Bisher strandeten nicht mehr die ausgezehrten Eritreer und Schwarzafrikaner von einst. Es sind junge, gesunde, gut ausgebildete Männer auf Arbeitssuche; Frauen und Kinder sind nicht dabei.
„Weil wir arbeiten und vernünftig verdienen wollen“
Sie nennen sich Jamal, Nemi, Khaled oder Nasser. Taxifahrer, sagt er, war der eine, Bäcker der zweite, der dritte hat Elektrotechnik studiert, und der vierte Medizin. Älter als 25 Jahre ist keiner, angezogen sind sie genauso schick wie die Italiener, und eigentlich dürften sie gar nicht durch die Straßen von Lampedusa schlendern. Das Lager ist abgeschlossen. Wie sie herausgekommen sind, wollen sie natürlich nicht verraten. Aber weshalb haben sie Tunesien verlassen?

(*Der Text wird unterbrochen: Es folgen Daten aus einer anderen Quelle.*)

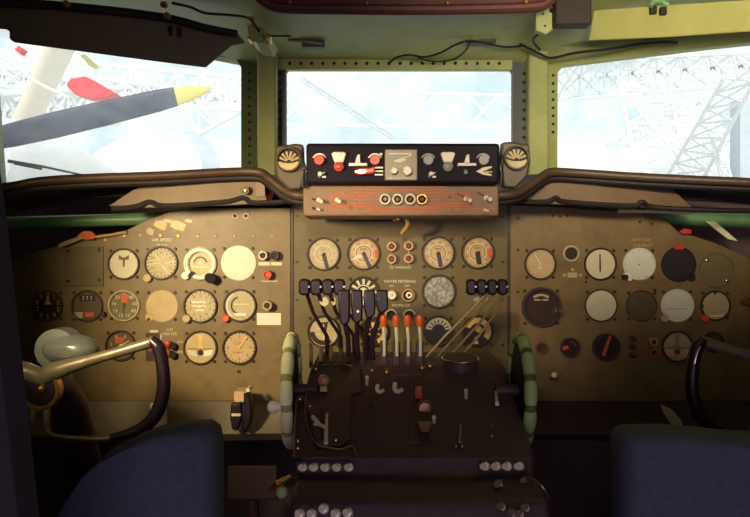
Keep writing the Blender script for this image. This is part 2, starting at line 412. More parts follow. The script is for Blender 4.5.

„Weil wir arbeiten und vernünftig verdienen wollen“, sagt der Elektroingenieur: „Sie haben mich daheim zwar ausgebildet, aber einen Job für unsereinen haben sie nicht. Ich hab noch vier jüngere Geschwister, irgendjemand muss die ja versorgen.“ Aber nach der Revolution wird’s in Tunesien doch hoffentlich besser? „Kann schon sein“, sagt Jamal, der Taxifahrer: „Aber was glauben Sie, wie lange das dauert? Jahre. Und wieso sollte ich darauf warten?“
Angst der Hoteliers vor Absagen der Gäste
Nasser wollte einfach nur weg. „Ich hab in Djerba gearbeitet, und dann hab ich miterlebt, wie bewaffnete Banden in den ersten Tagen der Kämpfe in meiner Nähe 25 Leute umgebracht haben.“
Die Lampedusaner stehen der neuen Flüchtlingswelle achselzuckend gegenüber. „Was sollen wir machen?“, fragen achselzuckend die alten Fischer, die da vor dem Caffè del Porto diskutieren: „Wenn man sie gleich ins Lager sperrt, dann ist das ja auch nicht schlimm“, sagt einer, ein anderer: „Aber die ersten 5000 Tunesier dieses Jahr, die sind frei herumgelaufen. Sie haben gebettelt. Sie haben an die Haustüren geklopft. Unsere Familien haben sich nicht mehr ins Freie getraut.“
Die neue Flüchtlingswelle hat Lampedusa kalt erwischt. Gut, sagen sich die alten Männer, es ist alles noch lange nicht so schlimm wie 2008, als fast 31 000 Afrikaner übers Meer herüberkamen. Monate gab es da mehr als 5000 Flüchtlinge auf einmal. Dann schloss Italiens Regierung den fünf Milliarden Euro teuren „Freundschaftsvertrag“ mit Gaddafi in Libyen. 2009 ebbte die Welle schon ab, 2010 zählten die Lampedusaner nur mehr 400 Flüchtlinge, so wenige wie seit 20 Jahren nicht mehr – und sie widmeten sich wieder dem, was nach dem Niedergang der Fischerei ihre Geldquelle geblieben ist: dem durchaus einträglichen Tourismus.
Getrennte Welten
„Aber genau jetzt, da die Leute ihre Oster- oder Sommerferien buchen, kommt das da dazwischen“, sagt Hotelier Mario Liberatore. „Was glauben Sie, wie viele Mails ich bekommen habe mit besorgten Anfragen oder gleich mit Absagen?“ Und dann versucht der Chef des Grand Hotel Sole seinen Kunden begreiflich zu machen, dass sie die Flüchtlinge ja gar nicht zu Gesicht bekommen: Diese landen an der Mole, werden in Busse verladen und in das Aufnahmelager gebracht, das zwei Kilometer außerhalb des Ortes, fernab von jedem Strand, unsichtbar zwischen den Hügeln versteckt ist.
Die Flüchtlingswelt und die Touristenwelt, darauf haben die gut 5000 Inselbewohner erfolgreich gedrungen, die bleiben streng voneinander getrennt.